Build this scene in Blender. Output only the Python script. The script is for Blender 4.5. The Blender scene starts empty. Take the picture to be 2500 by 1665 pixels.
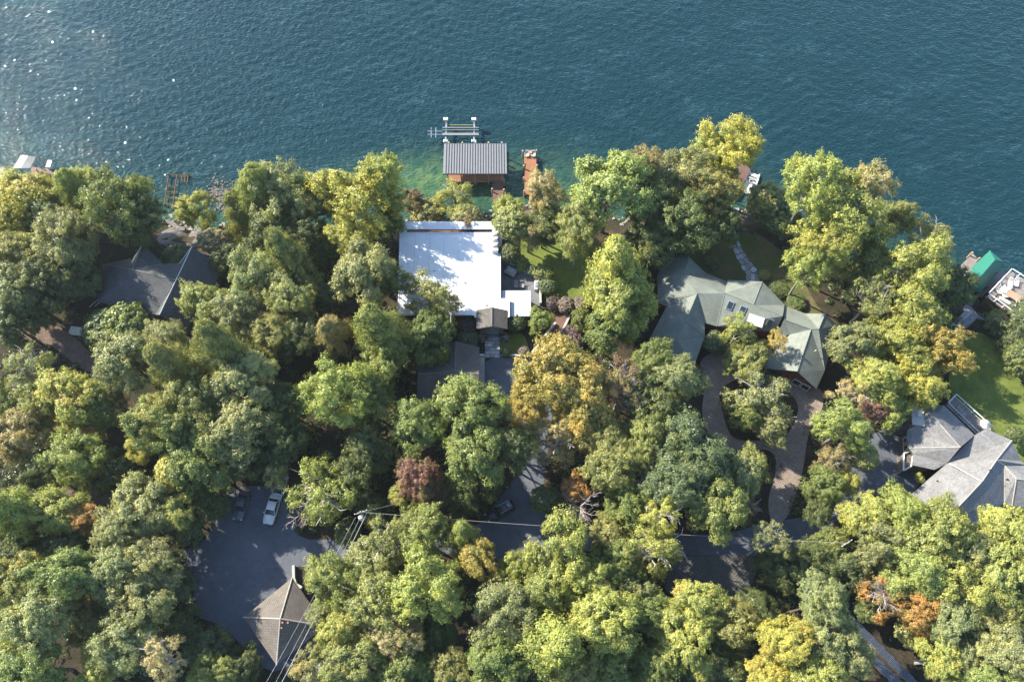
import bpy, bmesh, math, random
import numpy as np
from mathutils import Vector, Matrix
from mathutils.geometry import tessellate_polygon
S = bpy.context.scene
C = S.collection
rnd = random.Random(11)
# ------------------------------------------------------------------ camera, sky, sun, exposure
TILT = math.radians(25.0); HC = 129.0; FPX = 28.0/36.0*2500.0
cam_d = bpy.data.cameras.new('camera'); cam = bpy.data.objects.new('camera', cam_d); C.objects.link(cam)
cam.location = (0, 0, HC); cam.rotation_euler = (TILT, 0, 0)
cam_d.lens = 28.0; cam_d.sensor_width = 36.0; cam_d.clip_end = 9000.0; cam_d.clip_start = 0.5
S.camera = cam
SUN_AZ = (-0.86, 0.51); SUN_EL = math.radians(36.0)
w = bpy.data.worlds.new('World'); S.world = w; w.use_nodes = True
nt = w.node_tree; nt.nodes.clear()
sky = nt.nodes.new('ShaderNodeTexSky'); sky.sky_type = 'NISHITA'; sky.sun_disc = False
sky.sun_elevation = SUN_EL; sky.sun_rotation = math.atan2(SUN_AZ[0], SUN_AZ[1]); sky.altitude = 300
bg = nt.nodes.new('ShaderNodeBackground'); bg.inputs[1].default_value = 0.12
out = nt.nodes.new('ShaderNodeOutputWorld')
tn = nt.nodes.new('ShaderNodeMix'); tn.data_type = 'RGBA'; tn.blend_type = 'MULTIPLY'; tn.inputs[0].default_value = 1.0; tn.inputs[7].default_value = (0.90, 1.02, 1.10, 1)
nt.links.new(sky.outputs[0], tn.inputs[6]); nt.links.new(tn.outputs[2], bg.inputs[0]); nt.links.new(bg.outputs[0], out.inputs[0])
sd = bpy.data.lights.new('sun', 'SUN'); sun = bpy.data.objects.new('sun', sd); C.objects.link(sun)
sd.energy = 5.0; sd.angle = math.radians(0.55); sd.color = (1.0, 0.92, 0.76)
k = math.hypot(*SUN_AZ)
sdir = Vector((SUN_AZ[0]/k*math.cos(SUN_EL), SUN_AZ[1]/k*math.cos(SUN_EL), math.sin(SUN_EL)))
sun.rotation_euler = sdir.to_track_quat('Z', 'Y').to_euler(); sun.location = (-60, 60, 80)
vs = S.view_settings; vs.view_transform = 'Standard'; vs.look = 'None'; vs.exposure = 1.46; vs.gamma = 1; vs.use_curve_mapping = False
S.cycles.max_bounces = 5; S.cycles.diffuse_bounces = 3; S.cycles.glossy_bounces = 2; S.cycles.transmission_bounces = 3
S.cycles.sample_clamp_indirect = 4.0
# ------------------------------------------------------------------ from a place in the survey photo to a place on the ground
ct, st = math.cos(TILT), math.sin(TILT)
def P(u, v, z):
    a = (u-1250.0)/FPX; b = (832.5-v)/FPX
    dx, dy, dz = a, b*ct+st, b*st-ct
    t = (z-HC)/dz
    return Vector((dx*t, dy*t, z))
def proj(p):
    x, y, z = p[0], p[1], p[2]-HC
    f = y*st - z*ct; up = y*ct + z*st
    return 1250+FPX*x/f, 832.5-FPX*up/f
def reg(ox, oy, s): return lambda x, y: (ox+x/s, oy+y/s)
R1 = reg(0, 360, 3.136); R3 = reg(940, 260, 3.92); R4 = reg(940, 520, 3.563); R5 = reg(1380, 260, 3.135)
R6 = reg(1500, 560, 3.137); R7 = reg(1900, 360, 3.137); R8 = reg(1960, 800, 3.015); RP = reg(400, 1150, 3.045)
RD = reg(1500, 1000, 3.485); RS = reg(1960, 1250, 3.778); RU = reg(900, 1000, 3.92)
def Q(R, x, y, z): return P(*R(x, y), z)
# ------------------------------------------------------------------ the terrain
shore_px = [(-900, 430), (-200, 462), (0, 475), (250, 515), (400, 540), (560, 560), (760, 565), (960, 545), (1080, 535), (1200, 522), (1290, 505),
            (1400, 520), (1560, 530), (1700, 505), (1790, 500), (1900, 530), (2050, 620), (2200, 675), (2330, 708), (2420, 790), (2560, 880), (2800, 1040), (3300, 1500)]
SH = [P(u, v, 0) for u, v in shore_px]
shx = np.array([p.x for p in SH]); shy = np.array([p.y for p in SH])
PLATEAU = 4.0
def ysh(x):
    return np.interp(x, shx, shy) + 0.7*np.sin(np.asarray(x)*0.55) + 0.4*np.sin(np.asarray(x)*1.37+1)
def ter(x, y):
    d = ysh(x)-np.asarray(y)
    t = np.clip(d/8.5, 0, 1)
    return np.where(d < 0, np.maximum(-4, d*0.33), 0.06+(PLATEAU-0.06)*t*t*(3-2*t))
def G(u, v, off=0.0):
    z = PLATEAU
    for _ in range(12):
        p = P(u, v, z); z = z*0.4+0.6*(float(ter(p.x, p.y)))
    p = P(u, v, z+off); return p
# ------------------------------------------------------------------ materials
MATS = {}
def srgb(c):
    return tuple(((x/255.0+0.055)/1.055)**2.4 if x > 10 else x/255.0/12.92 for x in c)
def new_mat(name):
    m = bpy.data.materials.new(name); m.use_nodes = True
    n = m.node_tree.nodes; n.clear()
    o = n.new('ShaderNodeOutputMaterial'); b = n.new('ShaderNodeBsdfPrincipled')
    m.node_tree.links.new(b.outputs[0], o.inputs[0])
    return m, m.node_tree, b
def nd(t, typ, **kw):
    x = t.nodes.new(typ)
    for k_, v_ in kw.items():
        if k_.startswith('i_'):
            key = k_[2:]; key = int(key) if key.isdigit() else key
            x.inputs[key].default_value = v_
        else: setattr(x, k_, v_)
    return x
def ramp(t, src, stops):
    r = t.nodes.new('ShaderNodeValToRGB'); e = r.color_ramp.elements
    while len(e) < len(stops): e.new(0.5)
    for i, (p, c) in enumerate(stops):
        e[i].position = p; e[i].color = (c[0], c[1], c[2], 1) if isinstance(c, tuple) else (c, c, c, 1)
    t.links.new(src, r.inputs[0]); return r.outputs[0]
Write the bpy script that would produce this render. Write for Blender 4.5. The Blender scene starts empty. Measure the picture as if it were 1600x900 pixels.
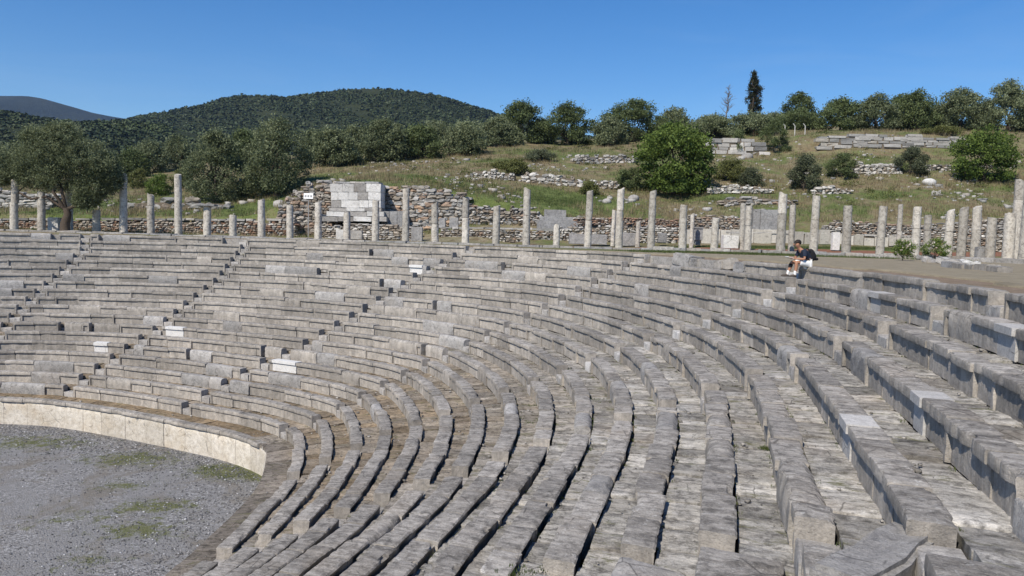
import bpy, math, random
import numpy as np
from mathutils import Vector, Matrix, noise

RNG = random.Random(11)
NR = np.random.RandomState(5)
scene = bpy.context.scene
COL = scene.collection
R_ = math.radians

# ------------------------------------------------------------------ helpers
def mesh_obj(name, verts, faces, mat, parent=None, loc=(0, 0, 0), smooth=None, colors=None, cname='tint', uvs=None):
    me = bpy.data.meshes.new(name)
    me.from_pydata([tuple(v) for v in verts], [], faces)
    if mat is not None:
        for m in (mat if isinstance(mat, (list, tuple)) else [mat]):
            me.materials.append(m)
    if colors is not None:
        at = me.color_attributes.new(cname, 'FLOAT_COLOR', 'POINT')
        a = np.ones((len(verts), 4), dtype=np.float32)
        c = np.asarray(colors, dtype=np.float32)
        if c.ndim == 1:
            a[:, :3] = c[:, None]
        else:
            a[:, :c.shape[1]] = c
        at.data.foreach_set('color', a.ravel())
    if smooth is not None:
        me.polygons.foreach_set('use_smooth', [True] * len(me.polygons))
        if smooth > 0:
            me.set_sharp_from_angle(angle=R_(smooth))
    me.update()
    o = bpy.data.objects.new(name, me)
    COL.objects.link(o)
    o.location = loc
    if parent is not None:
        o.parent = parent
    return o

def np_mesh(name, V, F, mat, colors=None, smooth=False, parent=None, loc=(0, 0, 0)):
    """fast mesh from numpy arrays; F is (n,k) with k = 3 or 4"""
    V = np.ascontiguousarray(V, dtype=np.float32); F = np.ascontiguousarray(F, dtype=np.int32)
    me = bpy.data.meshes.new(name)
    n, k = F.shape
    me.vertices.add(len(V)); me.vertices.foreach_set('co', V.ravel())
    me.loops.add(n * k); me.loops.foreach_set('vertex_index', F.ravel())
    me.polygons.add(n)
    me.polygons.foreach_set('loop_start', np.arange(0, n * k, k, dtype=np.int32))
    me.polygons.foreach_set('loop_total', np.full(n, k, dtype=np.int32))
    if smooth:
        me.polygons.foreach_set('use_smooth', np.ones(n, dtype=bool))
    if colors is not None:
        at = me.color_attributes.new('tint', 'FLOAT_COLOR', 'POINT')
        a = np.ones((len(V), 4), dtype=np.float32)
        c = np.asarray(colors, dtype=np.float32)
        if c.ndim == 1: a[:, :3] = c[:, None]
        else: a[:, :c.shape[1]] = c
        at.data.foreach_set('color', a.ravel())
    me.update(calc_edges=True); me.validate()
    if mat is not None: me.materials.append(mat)
    o = bpy.data.objects.new(name, me); COL.objects.link(o); o.location = loc
    if parent is not None: o.parent = parent
    return o

def tag(o, label=None, cat=None, group=None, kind=None):
    if label: o['label'] = label
    if cat: o['category'] = cat
    if group: o['group'] = group
    if kind: o['kind'] = kind
    return o

def empty(name, loc, label=None, cat=None, group=None):
    o = bpy.data.objects.new(name, None); COL.objects.link(o)
    o.location = loc; o.empty_display_size = 0.2
    return tag(o, label, cat, group)

def nz(p, s=1.0):
    return noise.noise(Vector(p) * s)

ORD = ['zeroth', 'first', 'second', 'third', 'fourth', 'fifth', 'sixth', 'seventh', 'eighth', 'ninth', 'tenth', 'eleventh',
       'twelfth', 'thirteenth', 'fourteenth', 'fifteenth', 'sixteenth', 'seventeenth', 'eighteenth', 'nineteenth', 'twentieth',
       'twenty-first', 'twenty-second', 'twenty-third', 'twenty-fourth', 'twenty-fifth', 'twenty-sixth', 'twenty-seventh',
       'twenty-eighth', 'twenty-ninth', 'thirtieth', 'thirty-first', 'thirty-second', 'thirty-third', 'thirty-fourth', 'thirty-fifth']

# ------------------------------------------------------------------ camera (surveyed from the photograph)
FPX, PITCH, ROLL = 1227.335, 0.0706775, 0.0272685
def make_camera():
    cd = bpy.data.cameras.new('camera'); co = bpy.data.objects.new('camera', cd); COL.objects.link(co)
    cd.sensor_width = 36.0; cd.lens = FPX / 1600.0 * 36.0
    cd.clip_start = 0.1; cd.clip_end = 20000.0
    cp, sp = math.cos(PITCH), math.sin(PITCH)
    fwd = Vector((0, cp, -sp)); up0 = Vector((0, sp, cp)); r0 = Vector((1, 0, 0))
    c, s = math.cos(ROLL), math.sin(ROLL)
    right = c * r0 + s * up0; up = -s * r0 + c * up0
    m = Matrix((right, up, -fwd)).transposed().to_4x4()
    co.matrix_world = m
    scene.camera = co
make_camera()

def ray(px, py):
    u = (px - 800) / FPX; v = (450 - py) / FPX
    c, s = math.cos(ROLL), math.sin(ROLL)
    x = c * u - s * v; y = s * u + c * v
    cp, sp = math.cos(PITCH), math.sin(PITCH)
    return (x, cp + y * sp, -sp + y * cp)
def at(px, py, Y):
    """survey point seen in direction (px,py) at a known distance Y ahead"""
    d = ray(px, py); s = Y / d[1]
    return Vector((d[0] * s, Y, d[2] * s))
def onz(px, py, z):
    d = ray(px, py); s = z / d[2]
    return Vector((d[0] * s, d[1] * s, z))

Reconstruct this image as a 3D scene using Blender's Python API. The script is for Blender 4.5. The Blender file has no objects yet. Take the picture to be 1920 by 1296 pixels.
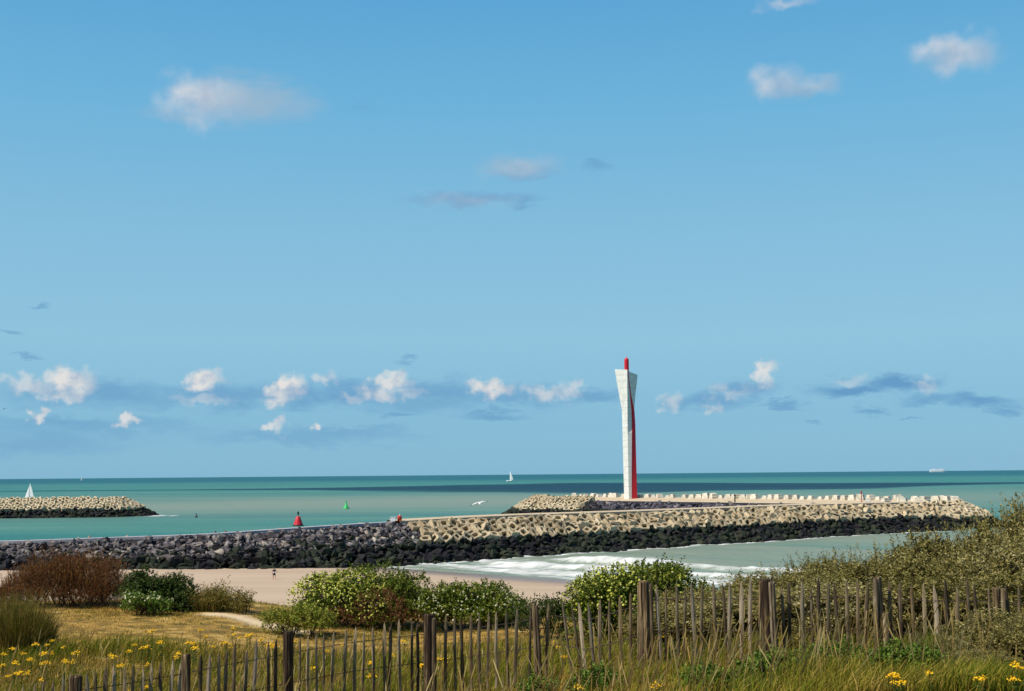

---

Gather every line containing the word "this" and copy it.

Build this scene in Blender. Output only the Python script. The script is for Blender 4.5. The Blender scene starts empty. Take the picture to be 2500 by 1665 pixels.
Write the bpy script that would produce this render. Write for Blender 4.5. The Blender scene starts empty. Measure the picture as if it were 1600x900 pixels.
Reconstruct this image as a 3D scene using Blender's Python API. The script is for Blender 4.5. The Blender file has no objects yet. Take the picture to be 1920 by 1296 pixels.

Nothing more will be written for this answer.